Re: File No. S7-19-03

Dear Mr. Katz:

We appreciate this opportunity to provide comments on the Securities and Exchange Commission's ("SEC") proposed rules to require companies to include shareholder nominees for director in company proxy materials under certain circumstances (the "Proposed Rules").

Callaway Golf Company has long been a strong supporter of good corporate governance. Based on our experience, however, we believe that the Proposed Rules will not result in an improvement in corporate governance. Instead, we believe the Proposed Rules will result in divisive, contested director elections and contested elections are not the best means of selecting qualified board members. Rather, we believe an independent governance committee is best suited to select qualified directors with the unique mix of skills and experience needed to oversee each company.

In addition, directors have a fiduciary duty to act in the best interest of the company and its shareholders when nominating directors, a duty not shared by shareholders nominating directors. As a result, we believe the Proposed Rules will result in the election of "special interest directors" who further the agendas of the shareholders who nominated them, rather than the interests of all shareholders and the company's long-term business objectives. Furthermore, contested elections are distracting and expensive and could dissuade qualified individuals from serving as corporate directors or could lead to the creation of divisive boards that have difficulty functioning well as a team, all to the detriment of the shareholders.

For the foregoing reasons, we oppose the adoption of the Proposed Rules. Instead, we believe the SEC should give the significant governance reforms recently enacted by Congress, the SEC, the NYSE and others the opportunity to take effect. These reforms include improvements in the director nomination process and provide for additional disclosure of the nomination process. These reforms will make boards more independent and accountable and should be given an opportunity to work before imposing additional, unproven and burdensome requirements upon companies.

If the SEC nevertheless proceeds to consider adopting the Proposed Rules, we strongly urge it to consider significant modifications in the rules to better align the Proposed Rules with the SEC's stated intent of targeting a small number of unresponsive companies. In particular, we urge the SEC to consider the following:

  1. Narrow the application of the Proposed Rules. As proposed, the rules would impact many U.S. public companies - regardless of their corporate governance practices or their responsiveness to shareholders. For example, the trigger based on a majority-vote shareholder proposal to activate shareholder access would apply to any company, not merely those companies that have failed to respond to shareholder concerns. In addition, the possible third trigger discussed in the release, a company's failure to implement a majority-vote shareholder proposal, also would apply to any company and does not take into account the board's fiduciary duty when considering its response to a shareholder proposal. If access to company proxy materials is to be required, the SEC must revise the Proposed Rules to account for these realities and to target only those companies where shareholders have not had adequate access to an effective proxy process.
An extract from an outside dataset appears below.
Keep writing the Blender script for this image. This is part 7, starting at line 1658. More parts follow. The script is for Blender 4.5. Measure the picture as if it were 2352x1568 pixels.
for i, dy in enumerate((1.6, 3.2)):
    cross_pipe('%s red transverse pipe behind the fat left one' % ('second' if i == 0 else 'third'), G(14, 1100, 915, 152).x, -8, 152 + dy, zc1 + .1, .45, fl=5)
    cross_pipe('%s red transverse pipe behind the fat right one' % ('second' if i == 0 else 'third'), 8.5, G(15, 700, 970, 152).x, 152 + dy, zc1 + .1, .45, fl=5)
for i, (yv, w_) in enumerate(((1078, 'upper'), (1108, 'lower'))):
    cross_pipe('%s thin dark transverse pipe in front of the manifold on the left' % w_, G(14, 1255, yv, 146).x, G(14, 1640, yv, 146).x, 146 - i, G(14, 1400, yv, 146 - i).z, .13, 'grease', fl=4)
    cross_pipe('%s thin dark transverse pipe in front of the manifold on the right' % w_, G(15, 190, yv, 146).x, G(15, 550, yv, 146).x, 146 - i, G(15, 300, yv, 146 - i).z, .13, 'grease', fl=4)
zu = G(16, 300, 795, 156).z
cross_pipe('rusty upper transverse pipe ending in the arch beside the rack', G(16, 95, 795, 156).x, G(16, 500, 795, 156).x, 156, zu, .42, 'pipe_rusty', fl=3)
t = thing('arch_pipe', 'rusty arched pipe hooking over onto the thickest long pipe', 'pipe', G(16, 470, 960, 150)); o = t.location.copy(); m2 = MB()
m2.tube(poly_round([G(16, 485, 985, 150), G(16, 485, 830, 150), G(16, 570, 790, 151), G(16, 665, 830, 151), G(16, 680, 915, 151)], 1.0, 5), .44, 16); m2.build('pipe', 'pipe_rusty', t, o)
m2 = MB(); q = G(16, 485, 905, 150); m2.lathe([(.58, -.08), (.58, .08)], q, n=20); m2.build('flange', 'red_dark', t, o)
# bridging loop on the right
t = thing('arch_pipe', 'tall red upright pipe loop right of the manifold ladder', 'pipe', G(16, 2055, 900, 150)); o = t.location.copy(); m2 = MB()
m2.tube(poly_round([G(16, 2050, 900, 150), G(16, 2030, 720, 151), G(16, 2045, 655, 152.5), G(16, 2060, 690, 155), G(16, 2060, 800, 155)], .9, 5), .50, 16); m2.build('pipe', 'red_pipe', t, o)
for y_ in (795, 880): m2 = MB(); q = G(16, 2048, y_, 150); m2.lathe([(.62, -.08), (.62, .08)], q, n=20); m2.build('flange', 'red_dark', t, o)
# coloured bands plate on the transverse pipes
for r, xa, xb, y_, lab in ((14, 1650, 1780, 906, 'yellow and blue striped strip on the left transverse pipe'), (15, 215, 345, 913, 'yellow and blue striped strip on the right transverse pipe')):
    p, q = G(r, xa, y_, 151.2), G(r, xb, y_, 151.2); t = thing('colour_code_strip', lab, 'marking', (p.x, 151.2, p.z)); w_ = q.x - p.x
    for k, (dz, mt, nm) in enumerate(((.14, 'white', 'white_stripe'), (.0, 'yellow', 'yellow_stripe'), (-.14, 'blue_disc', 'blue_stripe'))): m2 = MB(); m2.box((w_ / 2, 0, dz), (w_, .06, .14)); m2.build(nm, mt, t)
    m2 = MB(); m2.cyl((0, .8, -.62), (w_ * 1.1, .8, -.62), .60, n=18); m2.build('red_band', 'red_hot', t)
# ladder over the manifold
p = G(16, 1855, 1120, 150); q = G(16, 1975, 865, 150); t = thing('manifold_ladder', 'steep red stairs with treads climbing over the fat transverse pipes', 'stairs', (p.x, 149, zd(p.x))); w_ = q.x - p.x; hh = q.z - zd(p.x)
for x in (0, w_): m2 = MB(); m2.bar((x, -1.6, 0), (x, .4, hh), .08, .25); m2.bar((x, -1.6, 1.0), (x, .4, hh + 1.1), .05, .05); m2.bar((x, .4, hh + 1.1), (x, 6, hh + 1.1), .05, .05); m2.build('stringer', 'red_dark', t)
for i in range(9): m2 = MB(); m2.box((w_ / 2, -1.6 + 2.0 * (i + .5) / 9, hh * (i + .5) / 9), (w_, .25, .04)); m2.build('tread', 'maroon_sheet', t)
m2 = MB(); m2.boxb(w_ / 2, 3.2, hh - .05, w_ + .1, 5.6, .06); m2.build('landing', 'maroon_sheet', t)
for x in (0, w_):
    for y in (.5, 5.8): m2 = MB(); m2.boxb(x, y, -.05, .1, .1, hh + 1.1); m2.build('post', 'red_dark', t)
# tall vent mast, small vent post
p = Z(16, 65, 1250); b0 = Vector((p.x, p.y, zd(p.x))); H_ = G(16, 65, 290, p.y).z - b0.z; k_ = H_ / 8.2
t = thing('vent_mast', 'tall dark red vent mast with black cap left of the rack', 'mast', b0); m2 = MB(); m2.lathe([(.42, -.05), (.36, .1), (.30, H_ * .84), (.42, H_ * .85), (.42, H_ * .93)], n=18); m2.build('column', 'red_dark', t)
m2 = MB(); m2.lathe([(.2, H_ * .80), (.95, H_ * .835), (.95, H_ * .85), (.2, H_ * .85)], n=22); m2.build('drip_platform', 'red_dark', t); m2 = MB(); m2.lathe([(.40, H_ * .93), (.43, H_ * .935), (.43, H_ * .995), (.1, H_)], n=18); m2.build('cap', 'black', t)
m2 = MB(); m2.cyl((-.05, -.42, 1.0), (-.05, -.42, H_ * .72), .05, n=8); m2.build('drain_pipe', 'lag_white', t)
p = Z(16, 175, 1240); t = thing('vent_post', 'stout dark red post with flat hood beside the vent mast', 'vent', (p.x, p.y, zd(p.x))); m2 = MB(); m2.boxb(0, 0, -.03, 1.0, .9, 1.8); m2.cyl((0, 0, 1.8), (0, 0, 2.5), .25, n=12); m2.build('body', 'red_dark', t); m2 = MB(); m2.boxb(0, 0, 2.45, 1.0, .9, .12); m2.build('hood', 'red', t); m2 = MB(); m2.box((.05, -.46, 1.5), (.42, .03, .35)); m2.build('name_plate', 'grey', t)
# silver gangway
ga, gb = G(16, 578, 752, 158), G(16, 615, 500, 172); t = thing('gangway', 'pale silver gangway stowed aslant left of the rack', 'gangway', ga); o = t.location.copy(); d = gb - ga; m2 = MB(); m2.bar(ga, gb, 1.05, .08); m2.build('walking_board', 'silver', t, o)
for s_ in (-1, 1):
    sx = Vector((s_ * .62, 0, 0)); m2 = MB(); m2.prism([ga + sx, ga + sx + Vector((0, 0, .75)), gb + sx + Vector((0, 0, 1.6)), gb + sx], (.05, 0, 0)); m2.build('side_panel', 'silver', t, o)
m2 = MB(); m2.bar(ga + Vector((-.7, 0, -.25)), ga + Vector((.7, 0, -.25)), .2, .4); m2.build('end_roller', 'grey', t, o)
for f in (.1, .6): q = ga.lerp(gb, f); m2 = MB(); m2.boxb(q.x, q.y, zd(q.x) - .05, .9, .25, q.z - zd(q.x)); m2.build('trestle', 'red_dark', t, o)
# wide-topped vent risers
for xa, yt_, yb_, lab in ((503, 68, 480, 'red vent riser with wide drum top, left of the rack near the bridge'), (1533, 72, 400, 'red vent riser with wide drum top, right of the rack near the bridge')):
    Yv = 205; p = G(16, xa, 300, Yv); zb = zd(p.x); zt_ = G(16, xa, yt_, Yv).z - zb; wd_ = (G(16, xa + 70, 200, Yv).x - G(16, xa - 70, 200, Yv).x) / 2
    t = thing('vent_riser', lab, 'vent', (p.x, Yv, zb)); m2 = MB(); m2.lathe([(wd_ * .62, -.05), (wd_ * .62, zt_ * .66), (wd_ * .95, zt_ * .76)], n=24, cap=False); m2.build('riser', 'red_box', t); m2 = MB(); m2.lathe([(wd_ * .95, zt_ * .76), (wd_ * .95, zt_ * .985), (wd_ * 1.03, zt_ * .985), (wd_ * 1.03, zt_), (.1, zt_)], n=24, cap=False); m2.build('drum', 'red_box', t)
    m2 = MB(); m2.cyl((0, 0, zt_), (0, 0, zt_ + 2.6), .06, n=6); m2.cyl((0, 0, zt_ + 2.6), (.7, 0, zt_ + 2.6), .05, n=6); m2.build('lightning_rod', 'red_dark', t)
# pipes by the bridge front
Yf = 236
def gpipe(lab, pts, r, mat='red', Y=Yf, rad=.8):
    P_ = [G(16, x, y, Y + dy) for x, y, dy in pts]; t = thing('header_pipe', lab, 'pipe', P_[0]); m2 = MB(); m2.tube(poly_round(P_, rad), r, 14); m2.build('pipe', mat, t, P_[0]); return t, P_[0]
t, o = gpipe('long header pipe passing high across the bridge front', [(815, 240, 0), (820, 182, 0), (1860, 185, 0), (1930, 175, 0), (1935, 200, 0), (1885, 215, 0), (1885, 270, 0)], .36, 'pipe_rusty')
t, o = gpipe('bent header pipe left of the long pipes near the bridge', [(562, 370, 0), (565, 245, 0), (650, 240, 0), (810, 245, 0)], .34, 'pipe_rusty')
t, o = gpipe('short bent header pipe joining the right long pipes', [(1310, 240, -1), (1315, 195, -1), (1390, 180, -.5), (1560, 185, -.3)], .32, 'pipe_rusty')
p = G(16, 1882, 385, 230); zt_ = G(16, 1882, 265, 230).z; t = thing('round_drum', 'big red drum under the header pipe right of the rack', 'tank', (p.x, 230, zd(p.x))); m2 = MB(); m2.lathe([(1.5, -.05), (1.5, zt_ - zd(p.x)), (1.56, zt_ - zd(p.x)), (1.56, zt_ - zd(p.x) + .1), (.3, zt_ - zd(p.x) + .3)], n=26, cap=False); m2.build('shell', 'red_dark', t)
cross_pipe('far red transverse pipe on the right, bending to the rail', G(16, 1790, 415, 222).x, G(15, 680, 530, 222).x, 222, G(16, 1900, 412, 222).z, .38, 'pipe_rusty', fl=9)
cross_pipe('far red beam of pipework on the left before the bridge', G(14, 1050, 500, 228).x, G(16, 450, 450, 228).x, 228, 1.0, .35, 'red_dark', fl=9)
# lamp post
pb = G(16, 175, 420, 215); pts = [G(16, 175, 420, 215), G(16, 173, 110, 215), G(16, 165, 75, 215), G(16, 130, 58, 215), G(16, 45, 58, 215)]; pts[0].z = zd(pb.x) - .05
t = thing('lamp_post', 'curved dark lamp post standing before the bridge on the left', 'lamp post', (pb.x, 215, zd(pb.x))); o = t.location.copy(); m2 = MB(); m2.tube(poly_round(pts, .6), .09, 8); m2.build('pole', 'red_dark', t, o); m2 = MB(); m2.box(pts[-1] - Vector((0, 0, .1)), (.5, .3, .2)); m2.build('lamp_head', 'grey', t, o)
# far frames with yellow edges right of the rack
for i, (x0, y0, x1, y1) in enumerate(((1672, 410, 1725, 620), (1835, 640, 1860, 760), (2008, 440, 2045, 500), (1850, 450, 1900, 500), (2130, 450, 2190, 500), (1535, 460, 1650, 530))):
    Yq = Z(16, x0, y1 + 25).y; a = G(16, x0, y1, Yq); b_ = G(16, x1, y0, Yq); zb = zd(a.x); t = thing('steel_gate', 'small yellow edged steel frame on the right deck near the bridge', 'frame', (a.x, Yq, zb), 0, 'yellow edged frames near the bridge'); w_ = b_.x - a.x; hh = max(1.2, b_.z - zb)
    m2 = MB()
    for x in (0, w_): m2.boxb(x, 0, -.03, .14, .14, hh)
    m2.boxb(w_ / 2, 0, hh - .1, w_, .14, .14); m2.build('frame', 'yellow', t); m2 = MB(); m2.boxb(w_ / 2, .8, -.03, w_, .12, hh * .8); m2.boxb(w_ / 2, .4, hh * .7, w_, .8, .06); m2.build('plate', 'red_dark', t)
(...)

  2. 1% trigger is too low. Under the Proposed Rules, a shareholder or group of shareholders holding only 1% of the Company's stock could cause a direct access proposal to be submitted to a shareholder vote. Once a direct access proposal is submitted to a shareholder vote, it is likely to be passed. Any contrary conclusion fails to adequately consider the realities of the proxy process, including the considerable influence of proxy voting guidelines of institutional investors and proxy advisory firms such as Institutional Shareholder Services. It is likely that these institutional investors, as well as proxy advisory firms, will revise their proxy voting guidelines to support direct access proposals, and many shareholders will vote in favor of such proposals, if for no other reason than to make access available in case a company is not responsive in the future. As a result, the Proposed Rules place too much control in the hands of such a small constituency and the 1% trigger is too low a threshold. We believe that 5% would be a more appropriate threshold.

In conclusion, we urge the SEC to permit the existing corporate governance reforms to work before proceeding with the Proposed Rules. If, however, the SEC determines to move forward with the Proposed Rules, we believe the rules should be significantly modified to address the concerns outlined above. Finally, we urge the SEC to extend the comment period for the Proposed Rules, as we believe the existing 60-day comment period is insufficient for interested parties to comprehensively review, comment and provide requested information on the Proposed Rules.